ISN'T he amazing? Well he thinks so. Today out self-indulgent columnist James Marston tells the world what he thinks.ISN'T this world cup thing proving to be a pain in the bustle? God it's getting on my nerves.

ISN'T he amazing? Well he thinks so.

Today out self-indulgent columnist James Marston tells the world what he thinks.

ISN'T this world cup thing proving to be a pain in the bustle?

God it's getting on my nerves.

Every time I switch on my television the screen in the little Ipswich sitting room is filled with awful people cheering and men running around in shorts hugging each other.

And if that isn't bad enough the moment you pop out for a spot of luncheon or a six o'clock lime juice and gin you are bombarded with evidence of a distasteful resurgence in English nationalism as well as the ubiquitous wide screen television.

Also, I'm getting annoyed now, the other night when England played some far off Caribbean nation which is probably much better at cricket anyway, there was a tremendous din in the town centre.

I nearly looked out of the window of my little Ipswich sitting room to find out why but I already suspected-rightly it later proved that England had won a match.

Is there really any need for every driver to sound their horn for half an hour afterwards though? It completely spoiled the last ten minutes of Priscilla Queen of the Desert.

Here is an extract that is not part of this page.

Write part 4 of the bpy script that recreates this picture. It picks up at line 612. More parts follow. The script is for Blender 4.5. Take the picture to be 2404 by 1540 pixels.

But, my dear readers, I am a cynical hack and easily bored. I suppose for some the world cup-and I'm talking about football not chess or anything-is exactly what they want. Bread and circuses and all of that.

I've no time for it.

I'd rather listen to the Archers or thumb through my well-worn copy of A Shropshire Lad.

“If you can reach me by railway….” And step two three four and rock rock and walk walk walk.

I've decided I quite like the Rumba and while the rest of you are enjoying a mid week BBQ, with a selection of meats and a glass of Chenin on a Wednesday night spare a thought for me.

As I sashayed around the dining room at Holywells High School with long-suffering-dancing partner friend Jess everyone else in their right minds were enjoying the oh-so-rare long summer evening.

Last week we did a nice little casino step in the cha cha cha and a whisk and chassé in the waltz. A few tricky manoeuvres in the quickstep followed, a reverse turn, in fact.

Thankfully the experienced instructor Pat came to my aid when the class, by now a little confused and over-burdened with new steps, started to recap the Tango.

Just as I was flicking my beautiful head to and fro and starting to enjoy myself to the strains of some Argentinean melody.

Everything went wrong.

Poor Jess was getting her toes stubbed, my coordination completely failed me and the next thing I knew I was being calmed down by the best in the business.

“Watch my feet,” said an exasperated Pat as she bundled Jess out of the way and grabbed me.

I meekly followed in her talented wake.

“Yes but I can't do it!” I wailed. “I keep going wrong.”

The still smiling Pat nodded - in agreement I suspect.

A bit of concentration makes a lot of difference though and finally as I took Jess into my arms and prepared to impress a serious demeanour fell over my face.

“I can tell you're concentrating James,” young Jess said, “You aren't talking and you're sticking your tongue out.”

I closed my mouth.

And do you know dear readers, as soon as I started to take it seriously; I found I could do it. I, or perhaps I should say we, can now for a fair execution of the progressive turn and the closed promenade.

Admittedly we can only do eight steps and a little bit but it's a start.

I've already begun to check the charity shops for a pair of tight black trousers and a cummerbund.

It was on it's last legs two weeks ago.

For those of my fans who haven't graciously written in expressing concern about the trusty rusty Rover, even though I know you meant to, I have good news.

Though the car was turning heads for the first time ever - due to I'm sure the atrocious noise coming from the exhaust region rather than the patchy paintwork and lack of trim-I drove it to the Boss Hall industrial estate to get fixed.

After lifting my trusty rusty to a height above his head, a friendly mechanic summed up the problem in words that meant nothing to me.

“The rear end is completely blown through.” He said with a concerned look on his face.

“How much?” said I with an even more concerned look on my face.

Let me run up a costing for you.

When people say “those five minutes seemed like a life time” I now know what they mean. My heart was racing, I paced up and down awkwardly, I smoked, it was like having a baby-but without the compassionate midwife.

In due course the mechanic ambled over to me. “Forty quid plus VAT,” he said.

As the news sunk and tears of inexpensive relief sprung into my eyes, I thanked God for the trusty rusty Rover one more time.

The sad thing was though, it was much quieter on the way home. Far fewer people looked in my direction.